Melstacorp reports solid December on key segment performance



Melstacorp PLC reported some solid financial performance for the three months ended in December 2024 on the back of improved performance from some business segments that was possible from improving top-lines and margins which also helped from lower direct costs

The diversified conglomerate reported revenues of Rs.68.06 billion for the October – December quarter, up 7.3 percent from the same period in 2023, but expanded its gross margin to 34.2 percent, up by 220 basis points from a year ago due to direct costs coming in lower from a year ago period.

The top-line was predominantly supported by its beverage segment represented by its alcoholic beverage giant, Distilleries Company of Sri Lanka PLC which showed some solid top and bottom-line performance for the quarter.

In fact the beverage segment revenues rose by a robust 23.4 percent from a year ago to Rs.38.35 billion.

It was followed by its financial services business portfolio of which the revenues grew by 27.9 percent to Rs.2.02 billion.

The plantation segment did well with the revenues coming in at Rs.2.39 billion, up 14.5 percent. The performance has been driven by the group’s Balangoda and Madulsima Plantations whose performance was helped by higher auction prices which remained for much the year for tea.

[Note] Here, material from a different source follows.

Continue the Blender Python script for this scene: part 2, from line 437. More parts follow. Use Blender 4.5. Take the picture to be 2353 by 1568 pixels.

The group’s tourism segment, second largest by revenue, did revenues of Rs.17.47 billion, down 13.5 percent from a year ago. While the Sri Lankan tourism segment did well, South Asian and Middle Eastern segments saw a slight decline which perhaps was due to the rupee appreciation.

Group’s other key segment, maritime, freight and logistics also did well with revenues of Rs.4.31 billion, up 13.3 percent from a year ago.

However, the strategic investments, services and telecommunication saw their revenues coming down in the December quarter from the same period a year ago.

At the operating level, the company reported a profit of Rs.13.17 billion, up by a strong 22.3 percent reflecting the strength in the group’s operating level performance.

The operating margin also expanded to 19.3 percent from 17.0 percent.

The group reported earnings of Rs.4.09 a share or Rs.4.77 billion for the December quarter compared to Rs.2.50 a share or Rs.2.92 billion in the year earlier period, translating into 63.6 percent.

Apart from the operating level performance, the earnings were supported by the nearly 40 percent increase in the finance income to Rs.1.08 billion which appears to have been possible from the 42.4 percent increase seen in the other non-current financial investments of the group.

The finance cost slightly increased by 5.6 percent to Rs.2.69 billion as the bank overdraft increased notably, offsetting what could have been a positive impact from the decline in the market interest rates.